The days of moralizing about single mothers and threatening massive budget cuts are also over. Can anyone blame single mothers and their boyfriends for doing what federal policy strongly encourages them to do? Can anyone blame them for voting for the candidate who offers to bring them the most generous gravy train?

Taking the lead on social policy

Republicans must take the lead on core social issues. We must replace “Welfare to Work” with “Welfare to Success”. It’s time to migrate millions of unhappy poor from the transient shack of cohabitation to the happiness and stability of marriage.

Most of the “marriage gap” Obama voters desire to lead reasonably good, self-directed lives in reasonably safe neighborhoods. Marriage socioeconomic policy promises much better lives for unmarried individuals.

Marriage-gap voters will not let go of subsidies until Republicans offer them safer, happier lives. Supply-side economics applied to social policy can help people live far happier lives. Methods and metrics used to measure the economy must be applied to measure success of public assistance programs and their impact on marriage.
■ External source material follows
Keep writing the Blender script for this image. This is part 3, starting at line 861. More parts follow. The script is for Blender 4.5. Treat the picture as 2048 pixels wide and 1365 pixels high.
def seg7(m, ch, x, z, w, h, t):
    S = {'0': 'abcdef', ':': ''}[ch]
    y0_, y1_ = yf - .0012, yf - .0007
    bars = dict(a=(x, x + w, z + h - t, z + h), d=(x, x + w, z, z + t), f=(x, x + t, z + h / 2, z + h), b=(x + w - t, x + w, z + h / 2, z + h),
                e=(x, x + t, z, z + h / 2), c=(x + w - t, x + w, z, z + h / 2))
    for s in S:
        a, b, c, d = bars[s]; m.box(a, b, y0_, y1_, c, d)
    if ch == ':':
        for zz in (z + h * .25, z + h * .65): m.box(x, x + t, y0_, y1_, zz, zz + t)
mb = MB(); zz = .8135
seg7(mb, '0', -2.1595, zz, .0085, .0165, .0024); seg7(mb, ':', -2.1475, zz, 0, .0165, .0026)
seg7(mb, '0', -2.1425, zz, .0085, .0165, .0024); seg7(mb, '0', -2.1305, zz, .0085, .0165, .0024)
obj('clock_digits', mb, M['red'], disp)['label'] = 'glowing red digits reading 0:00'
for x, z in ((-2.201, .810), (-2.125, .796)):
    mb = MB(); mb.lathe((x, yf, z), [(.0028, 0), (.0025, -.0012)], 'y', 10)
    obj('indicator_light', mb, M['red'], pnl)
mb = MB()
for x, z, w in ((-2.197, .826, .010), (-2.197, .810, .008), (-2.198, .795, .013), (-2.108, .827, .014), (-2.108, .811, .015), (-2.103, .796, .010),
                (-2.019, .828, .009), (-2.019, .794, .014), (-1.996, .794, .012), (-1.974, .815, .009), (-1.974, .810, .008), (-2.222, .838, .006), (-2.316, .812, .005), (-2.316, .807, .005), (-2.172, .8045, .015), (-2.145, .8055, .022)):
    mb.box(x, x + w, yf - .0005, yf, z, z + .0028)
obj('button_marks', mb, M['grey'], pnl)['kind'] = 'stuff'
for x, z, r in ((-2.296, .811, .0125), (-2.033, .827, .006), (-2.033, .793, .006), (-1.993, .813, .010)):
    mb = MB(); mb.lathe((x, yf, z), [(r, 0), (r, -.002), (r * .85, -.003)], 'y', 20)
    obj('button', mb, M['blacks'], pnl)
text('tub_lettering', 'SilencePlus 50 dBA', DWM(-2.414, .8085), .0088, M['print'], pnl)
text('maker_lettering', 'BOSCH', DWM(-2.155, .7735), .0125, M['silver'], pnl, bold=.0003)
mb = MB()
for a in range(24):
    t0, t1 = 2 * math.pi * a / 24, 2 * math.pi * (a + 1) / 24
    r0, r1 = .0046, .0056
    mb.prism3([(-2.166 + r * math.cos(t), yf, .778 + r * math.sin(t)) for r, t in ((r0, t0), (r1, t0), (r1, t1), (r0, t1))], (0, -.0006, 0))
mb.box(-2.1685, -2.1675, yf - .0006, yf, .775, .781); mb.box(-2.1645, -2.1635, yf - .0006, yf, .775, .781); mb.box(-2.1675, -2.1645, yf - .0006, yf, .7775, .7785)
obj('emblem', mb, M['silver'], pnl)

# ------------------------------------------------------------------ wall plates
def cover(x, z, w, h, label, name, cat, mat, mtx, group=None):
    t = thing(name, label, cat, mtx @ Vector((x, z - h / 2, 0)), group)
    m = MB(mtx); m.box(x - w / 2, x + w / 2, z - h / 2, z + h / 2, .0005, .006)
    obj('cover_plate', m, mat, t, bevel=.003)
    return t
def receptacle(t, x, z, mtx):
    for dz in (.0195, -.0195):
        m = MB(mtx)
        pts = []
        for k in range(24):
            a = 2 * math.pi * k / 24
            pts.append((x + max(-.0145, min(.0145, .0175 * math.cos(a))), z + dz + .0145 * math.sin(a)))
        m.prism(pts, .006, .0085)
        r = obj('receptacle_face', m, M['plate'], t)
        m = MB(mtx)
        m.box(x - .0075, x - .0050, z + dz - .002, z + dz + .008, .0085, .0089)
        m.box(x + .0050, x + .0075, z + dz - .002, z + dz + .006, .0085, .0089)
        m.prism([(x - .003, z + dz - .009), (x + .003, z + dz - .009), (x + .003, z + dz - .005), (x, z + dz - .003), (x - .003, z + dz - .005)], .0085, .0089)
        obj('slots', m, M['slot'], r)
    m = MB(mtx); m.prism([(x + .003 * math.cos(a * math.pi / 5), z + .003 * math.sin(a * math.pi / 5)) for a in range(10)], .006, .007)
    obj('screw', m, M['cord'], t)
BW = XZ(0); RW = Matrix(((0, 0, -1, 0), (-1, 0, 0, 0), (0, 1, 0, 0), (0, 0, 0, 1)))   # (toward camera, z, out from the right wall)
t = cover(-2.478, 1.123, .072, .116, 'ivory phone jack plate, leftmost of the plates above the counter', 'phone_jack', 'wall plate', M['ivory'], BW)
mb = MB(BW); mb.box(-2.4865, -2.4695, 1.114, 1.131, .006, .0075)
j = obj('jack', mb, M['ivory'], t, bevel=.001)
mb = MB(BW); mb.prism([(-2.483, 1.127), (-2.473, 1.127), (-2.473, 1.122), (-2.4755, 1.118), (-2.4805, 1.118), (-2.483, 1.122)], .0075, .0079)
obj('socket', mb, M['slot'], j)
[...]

The “three-legged stool” will keep falling over so long as social conservatives have to beg for a seat at the Republican Party table. Phyllis Schlafly correctly pointed out that Republicans must be “the party of family, good jobs, and superior weaponry that keeps America safe without war.”

The “10 Marriage Economic Policies” by the Center for Marriage Policy are the road map to restoring America’s social and economic

Infrastructure. The Republican Party must either take the marriage- policy high road or get used to Democrat domination in Washington and liberal states for the foreseeable future.